Thursday, August 8, 2013

Change is GOOD for you and your goals

Uh oh. I think a recent post might have been lost on some folks, so I thought I better readdress it. I talked about how if you want to achieve something, create a change, you have to change your approach a bit.

I bring this up because lately some folks have been a tad resistant to format tweaks in classes. Now, granted, if you come to a class that you enjoy, you might be sad to see it change, but there are good reasons I mix it up and will continue to do so. Let me explain...

You've adapted to what you've been doing. I assume you want to improve your health--get stronger, lose weight, improve your balance and posture, etc-- and maintain your results. But if you continue to do the same thing over and over, you are not only going to plateau you are likely to back slide. So if you find that you are gaining weight but are working out regularly, it may be time to up the ante, or at least try a new routine.

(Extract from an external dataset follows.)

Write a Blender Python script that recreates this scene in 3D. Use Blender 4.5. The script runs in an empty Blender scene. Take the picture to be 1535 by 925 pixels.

You need variety to avoid over-use injuries and/or to cross train. I love water aerobics and swimming, but seldom make time for either. But boy when I do, it's a great workout and really challenges me. My body is doing something it's not accustom so I have to work harder. And that's good thing! If we only do what we are already capable of doing, we can't get stronger, or more flexible, or smarter. So try something new. Move your muscles and bones in different directions. Challenge your brain with new exercises. It's all good and your body will thank you!

You need some actual structure to your exercise routine. Most good trainers will tell you to have some sort of measurement to track progress. I do that with private training clients, my Tabata groups and Walk/Jog/Run programs. My group class peeps track progress more intrinsically, like how their clothes fit or how they can lift a child without hurting their back. So when I change a program up that's because I'm actually sneaking in some structure to your overall plan. I want you to keep progressing. See reason number 1.

You ask for help and I want to give it to you, even if you kind of don't want to hear it. This is where feathers get ruffled. We all know we need to exercise in some capacity, every day, right? You can very well do it on your own too. But if you come to me and hire me to do my job, I'm going to question your perceived obstacles. I don't have a hidden agenda or force you into training, it's a mutual agreement with both of us showing up and doing our parts. Now, if you just showing up gives you enough satisfaction, I'm fine with that. Really. Like I always say, anything is better than nothing. But if you sign up and want to achieve a particular goal and don't, I can only really help you if you're willing to explore why you avoid making the effort/changes I suggest. This is not easily answered. It can take lots of time to dig into what holds us back from what we say we want to achieve, be, do.

It's a seasonal thing. If you are a treadmill trudger then this may not apply to you, but for those of us who Take It Outside, I find a lot of us have SAW--seasonally affected workouts. I've asked a lot of the people I work with what they gravitate towards exercise-wise, based on the seasons. The consensus is cardio in the winter and more strength/flexibility/meditation work in the summer. It may have something to do with the temperatures or a yin/yang thing, but think about what you enjoy. Do you find you want to switch things up based on the season? Then you might just benefit from listening to you body.

So, there you have it. Those are some of the top reasons why it's good to change things up. What about you? See any changes in your future? Please share your insights!